Exactly as written, set down the lines from the top of the entries through the line bearing "tag(o, lab, 'metal", with every picture left out.

--- start ---

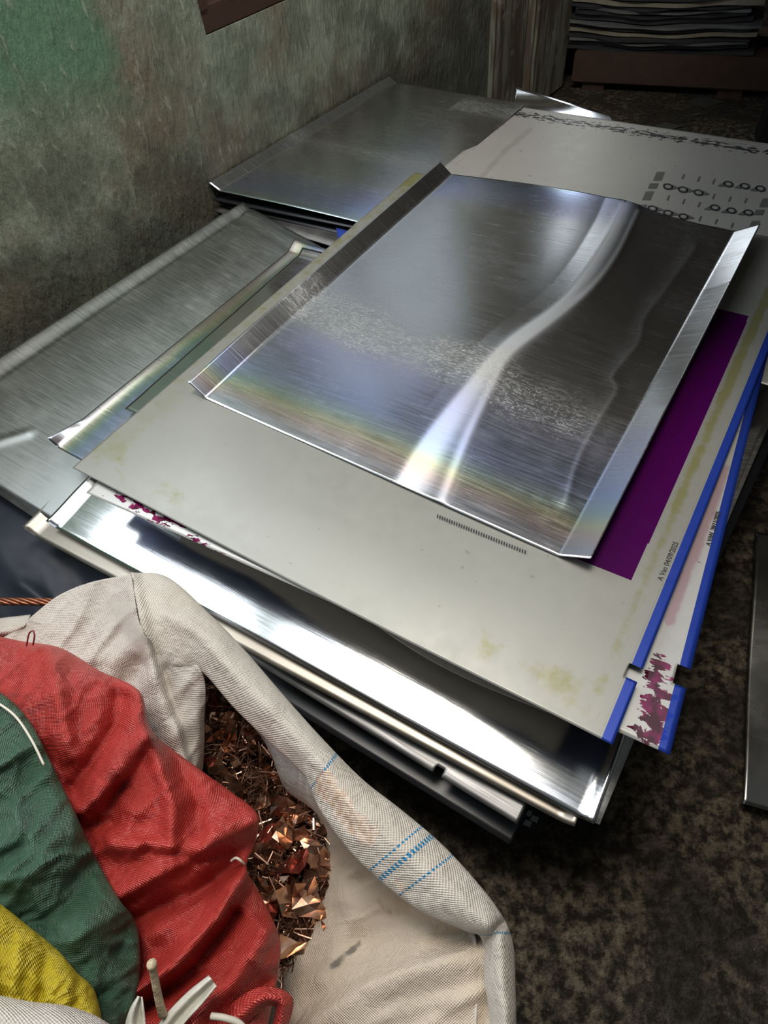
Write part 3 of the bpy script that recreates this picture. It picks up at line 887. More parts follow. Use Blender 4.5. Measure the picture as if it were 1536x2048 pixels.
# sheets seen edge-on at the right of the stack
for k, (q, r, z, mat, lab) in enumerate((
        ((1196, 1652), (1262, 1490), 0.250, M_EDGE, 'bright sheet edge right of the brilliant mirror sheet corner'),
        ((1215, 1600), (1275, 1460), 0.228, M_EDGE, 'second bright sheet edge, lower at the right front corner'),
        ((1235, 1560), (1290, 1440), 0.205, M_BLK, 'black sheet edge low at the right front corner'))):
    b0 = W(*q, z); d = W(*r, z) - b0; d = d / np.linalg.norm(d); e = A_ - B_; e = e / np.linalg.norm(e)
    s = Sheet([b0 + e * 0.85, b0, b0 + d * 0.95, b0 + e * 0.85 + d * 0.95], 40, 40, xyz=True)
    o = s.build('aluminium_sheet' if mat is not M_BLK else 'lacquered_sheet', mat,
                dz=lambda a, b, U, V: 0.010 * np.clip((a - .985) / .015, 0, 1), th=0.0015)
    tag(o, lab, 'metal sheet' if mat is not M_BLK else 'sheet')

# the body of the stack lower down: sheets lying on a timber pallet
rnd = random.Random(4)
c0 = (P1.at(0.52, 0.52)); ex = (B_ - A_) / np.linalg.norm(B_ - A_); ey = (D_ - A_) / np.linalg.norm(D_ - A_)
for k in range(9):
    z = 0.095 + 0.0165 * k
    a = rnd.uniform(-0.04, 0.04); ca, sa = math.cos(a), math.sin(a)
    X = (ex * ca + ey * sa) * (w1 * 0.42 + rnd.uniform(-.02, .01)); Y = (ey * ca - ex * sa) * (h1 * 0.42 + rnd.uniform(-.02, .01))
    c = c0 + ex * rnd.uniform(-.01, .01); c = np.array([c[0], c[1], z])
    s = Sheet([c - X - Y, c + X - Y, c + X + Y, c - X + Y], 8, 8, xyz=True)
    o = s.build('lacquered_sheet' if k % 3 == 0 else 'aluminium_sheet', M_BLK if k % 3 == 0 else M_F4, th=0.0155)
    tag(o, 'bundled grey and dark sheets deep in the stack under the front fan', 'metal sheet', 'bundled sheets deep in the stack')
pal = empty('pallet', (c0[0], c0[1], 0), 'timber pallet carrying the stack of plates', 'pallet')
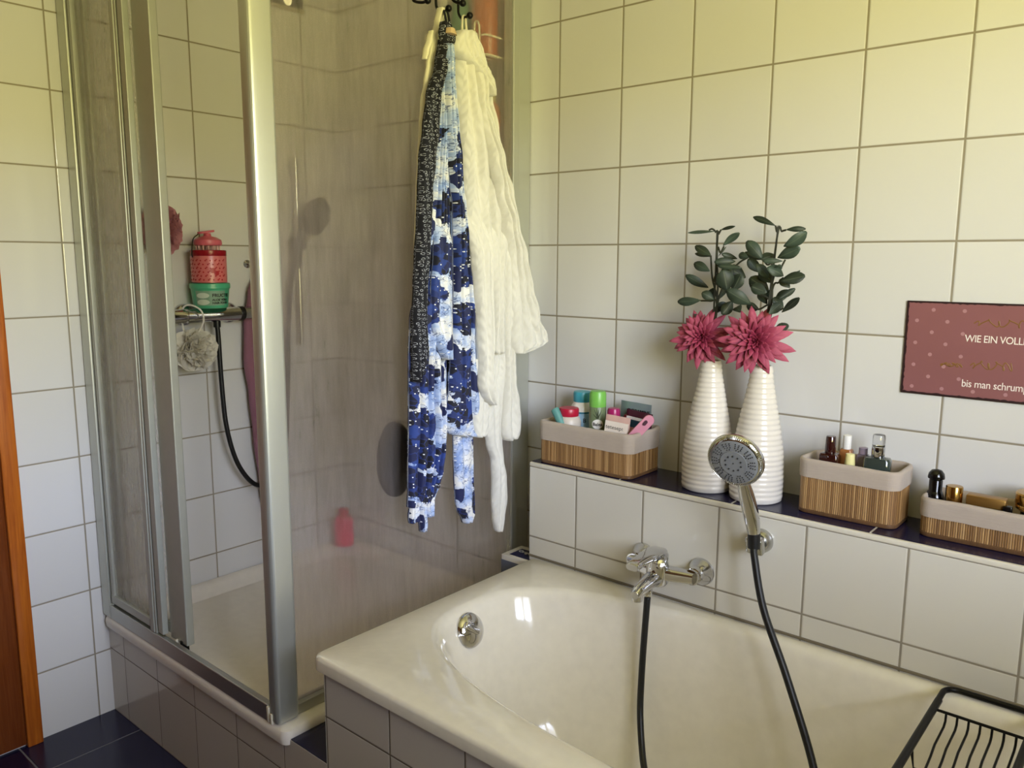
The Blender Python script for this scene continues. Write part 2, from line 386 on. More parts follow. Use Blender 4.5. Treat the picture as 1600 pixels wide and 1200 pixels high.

--- end ---

Full solution:
Write part 3 of the bpy script that recreates this picture. It picks up at line 887. More parts follow. Use Blender 4.5. Measure the picture as if it were 1536x2048 pixels.
# sheets seen edge-on at the right of the stack
for k, (q, r, z, mat, lab) in enumerate((
        ((1196, 1652), (1262, 1490), 0.250, M_EDGE, 'bright sheet edge right of the brilliant mirror sheet corner'),
        ((1215, 1600), (1275, 1460), 0.228, M_EDGE, 'second bright sheet edge, lower at the right front corner'),
        ((1235, 1560), (1290, 1440), 0.205, M_BLK, 'black sheet edge low at the right front corner'))):
    b0 = W(*q, z); d = W(*r, z) - b0; d = d / np.linalg.norm(d); e = A_ - B_; e = e / np.linalg.norm(e)
    s = Sheet([b0 + e * 0.85, b0, b0 + d * 0.95, b0 + e * 0.85 + d * 0.95], 40, 40, xyz=True)
    o = s.build('aluminium_sheet' if mat is not M_BLK else 'lacquered_sheet', mat,
                dz=lambda a, b, U, V: 0.010 * np.clip((a - .985) / .015, 0, 1), th=0.0015)
    tag(o, lab, 'metal sheet' if mat is not M_BLK else 'sheet')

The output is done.